I’d disagree there – I don’t think Air would be viewed as a broker. We haven’t seen any clear statements/legal decisions (that I am aware of) which would clarify this, but from what I recall reading about what a broker is, I had the sense they wouldnt’ qualify. This is just my opinion though – I could be wrong – I’d really like some legal clarification on this. We may get that too, because there are many lawsuits Airbnb is involved in which it seeks exemption from various liability for illegal listings or content, based on the Communication Decency Act. I think that whether or not it’s perceived as a broker is significant to whether the CDA will apply.

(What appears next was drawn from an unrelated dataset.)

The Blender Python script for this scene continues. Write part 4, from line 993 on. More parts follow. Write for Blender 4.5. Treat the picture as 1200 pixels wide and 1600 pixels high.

Oops… I meant to say “could” be considered, and not “would” be considered - typo…I’ll edit it. Yes, I haven’t come across any case law that addresses this. but I did read something recently about vacation rental owners being sued (I think it was for service dog?) and the plaintiff didn’t win. I will see if I can find it.

But I could see courts interpreteing Air as a broker. Of course the “intent” of the law was to address human brokers since there was no internet then. But when you look up the definitions of what could be considered a broker:


  1. an agent who buys or sells for a principal on a commission basis without having title to the property.
  2. a person who functions as an intermediary between two or more parties in negotiating agreements, bargains, or the like.
  3. stockbroker

The area that seems to be grey is that most Air hosts do not rent out “housing,” in the longer-term sense of the word? I guess careful wording is key. As the hosts stated, this guy just filed suit. He didn’t even enquire. He somehow found their listing address by stalking, along with their first and last name. What a predator!

From my understanding, the intent of the law was to address whites discriminating against blacks - for the basic right of having a roof over their head.

It’s been quite some time since I read all the details - but from what I recall…the section that addresses owners owning no more than 3 single - family homes is also know as the “vacation home” provision. This was a compromise in order to pass the bill. I “think” the Mrs. Murphy section only initially addressed the “Mrs. Murphy” who is running a boarding house, and she should be exempt. But then others brought up their “summer homes” and gave reasons as to why they should also be able to discriminate. So I believe the law then added this “vacation home” provision to mimic the original Mrs. Murphy exemption.

I believe familial status only became a protected class in 1988. I am not certain of all the amendments that have taken place since the orignial bill was signed.

But I did read the actual newspaper article where they were debating about rights of vacation home owners. I will try to find it. It was very interesting.